Hull five-piece Poets Corner dissect financial manipulation within romantic relationships on “She’s Got You Now,” their follow-up to debut single “Over And Over.” The track operates as both personal testimony and broader examination of how economic control becomes tool for psychological dominance, delivered through post-punk arrangements that mirror the claustrophobic tension they’re documenting.

Recorded at Scunthorpe’s Woodley Moss Studios with producer Connor Haggarty, the song benefits from the band’s collective experience with partners who demand financial generosity while offering emotional stinginess in return. Their approach to this material avoids both victim mentality and bitter revenge fantasy, instead presenting economic abuse as systematic behavior worth recognizing and naming.

The band’s influences—Arctic Monkeys, The Stone Roses, Catfish and the Bottlemen—surface not as imitation but as framework for examining how working-class relationships often involve financial pressure that middle-class romance narratives ignore.
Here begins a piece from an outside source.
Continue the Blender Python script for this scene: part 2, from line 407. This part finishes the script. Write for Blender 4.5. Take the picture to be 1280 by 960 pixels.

Poets Corner understands that money becomes weapon when one partner uses scarcity to control the other’s choices.

Their observation about feeling like “people pleasers” while “hating yourself for giving your power away” captures something essential about how financial manipulation works—it forces victims to participate in their own diminishment. The line about having “broken wings” suggests someone whose capacity for escape has been systematically undermined rather than naturally limited.

“She’s Got You Now” succeeds because Poets Corner treats economic abuse as pattern worth documenting rather than personal failing worth hiding. Their decision to write about financial manipulation as their first song together suggests a band uninterested in romantic mythology that ignores material realities. The result feels both urgent and necessary.